But for one group of people - The George Coaching Inn has special significance...because it's
right next door to the pub where Chaucer's Pilgrims met in 1392 before setting off for
Canterbury.
"Now the Tabard was a real pub, unfortunately it burnt down, was re-built, and then burnt
down again and wasn't rebuilt. By chance, right next door is the stunning George pub,
which is London's last galleried coaching inn and it looks exactly the same as coaching
inns would have looked like when Dickins was here. It's just great chance it's next to
the Tabard, and we're going to be meeting like the pilgrims do in the poem for a dinner,
the night before they set off..."
"I'm hoping the pilgrims on this pilgrimage will first of all get an increased appreciation
of Chaucer out of coming on it. It's quite rare for anyone to have read all of the Canterbury
The pilgrims have come from far and wide to take part in this journey - a four day walk
tracing the steps of Chaucer's pilgrims, ending up at Canterbury Cathedral, and reciting Chaucer's
tales along the way.
"I'm hoping that I'll meet a lot of interesting people who are sort of fascinated with the
same sort of things that I am and I'll have actually hopefully understood the tale a little
bit more as well because the very act of performing it and adapting it will have allowed me to
see sort of deeper things that I might not have noticed."
"Well first of all I think it will be a very nice trip, especially for the relationships
that the pilgrims will probably create among each other, and I also want to see the places
that the pilgrims have visited, well the fictional characters have visited in the stories told
in the Canterbury Tales."
And so after a meal to get to know each other the the pilgrims gather the next morning at
the site of the Tabard, now just a bustling alleyway in the shadow of one of London's
newest buildings.
"I'm extremely excited, I've been really excited all week. I want to hear all the stories,
I want to hear people's interpretations of the stories, making them relevant for us and
I want to have some fun."
And after a moment to honour Chaucer himself, our Pilgrims are on their way...
"Centuries old words still carry so much humour, so much life, so much recognisable truth about
the human condition. It's a real pleasure just to access those words and embody them
through this pilgrimage."
After four days and some less than perfect weather, the pilgrims take part in an important
ritual just before they arrive at their destination...

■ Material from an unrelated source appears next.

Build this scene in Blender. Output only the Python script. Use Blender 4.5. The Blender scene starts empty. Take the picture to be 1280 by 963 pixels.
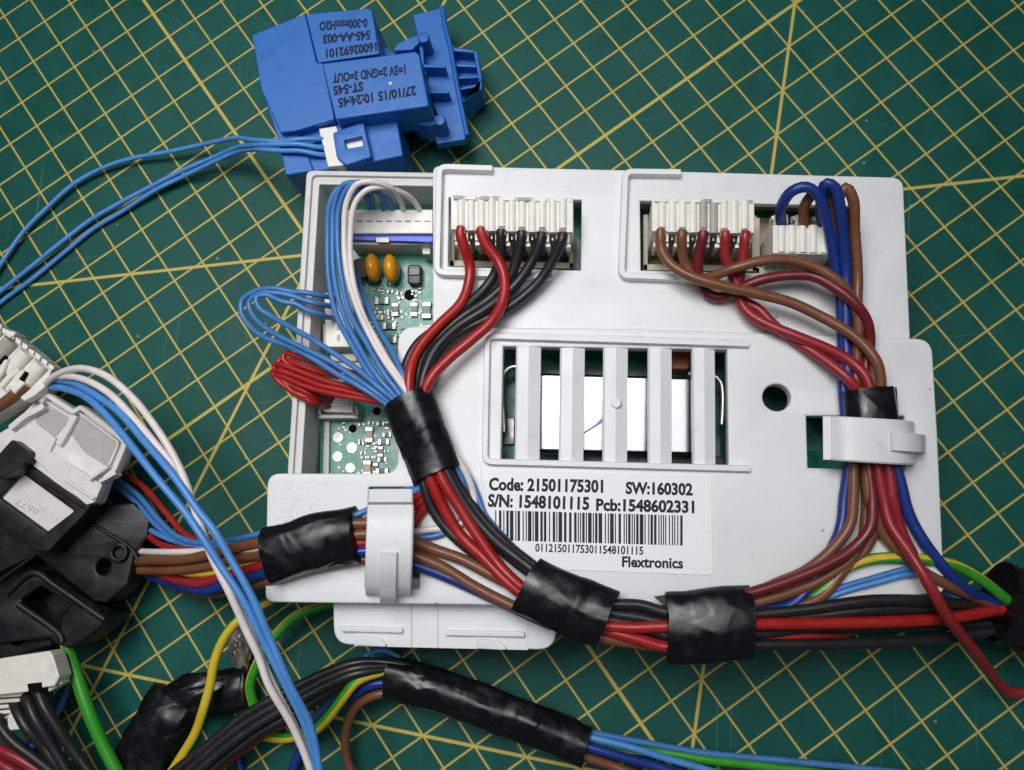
import bpy, bmesh, math, random
from mathutils import Vector, Matrix, noise

# ------------------------------------------------------------------ camera, world, lights
S = 0.01                                    # all sizes below are in centimetres
SC = bpy.context.scene
COL = SC.collection
CAM_H, CAM_F = 25.229, 1126.44
CAM_R = Matrix(((0.99684047, 0.01385011, 0.07821287),
                (0.0, 0.9846803, -0.17436945),
                (-0.07942971, 0.17381852, 0.98156917)))
cam = bpy.data.cameras.new('camera')
cam.sensor_width = 36.0
cam.lens = CAM_F / 1280 * 36.0
cam.clip_start, cam.clip_end = 0.01, 10
camo = bpy.data.objects.new('camera', cam)
camo.matrix_world = Matrix.Translation((0, 0, CAM_H * S)) @ CAM_R.to_4x4()
COL.objects.link(camo)
SC.camera = camo

w = bpy.data.worlds.new('World')
SC.world = w
w.use_nodes = True
w.node_tree.nodes['Background'].inputs[0].default_value = (0.86, 0.93, 1.0, 1)
w.node_tree.nodes['Background'].inputs[1].default_value = 0.09


def area_lamp(name, loc, target, size, power, color, spread=180):
    L = bpy.data.lights.new(name, 'AREA')
    L.shape = 'RECTANGLE'
    L.size, L.size_y = size
    L.energy, L.color = power, color
    L.spread = math.radians(spread)
    o = bpy.data.objects.new(name, L)
    o.location = Vector(loc)
    o.rotation_euler = (Vector(target) - Vector(loc)).to_track_quat('-Z', 'Y').to_euler()
    COL.objects.link(o)
    return o


area_lamp('ceiling_panel', (0.07, 0.17, 1.10), (0.0, 0.03, 0), (0.46, 0.40), 2.35, (0.985, 0.99, 1.0))
area_lamp('added_key_light', (-0.13, 0.18, 0.50), (-0.06, 0.05, 0), (0.26, 0.26), 0.38, (0.99, 0.99, 1.0), 72)  # added upper-left key light, its narrow spread shaping the falloff to lower right

SC.view_settings.view_transform = 'Standard'
SC.view_settings.look = 'None'
SC.view_settings.exposure = 0.0
SC.view_settings.gamma = 1.0
SC.render.engine = 'CYCLES'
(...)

"When Henry II came on pilgrimage to Canterbury to atone for the death for Thomas A Becket
who he had directly had killed, he got of his horse at this church, St Dunstan's, and
removed his shoes and walked the rest of the way barefoot, so in memory of Henry II we're
doing the same thing."
"I'm hoping that the pilgrims will feel a kind of real sense of achievement which borders
on a real spiritual emotional feeling at the end. This is definitely a literary pilgrimage
but I don't think you can escape that close-knit group travelling together over a number of
days, that feeling at the end of momentous spiritual feeling and I'm hoping people will
feel that as we arrive in Canterbury."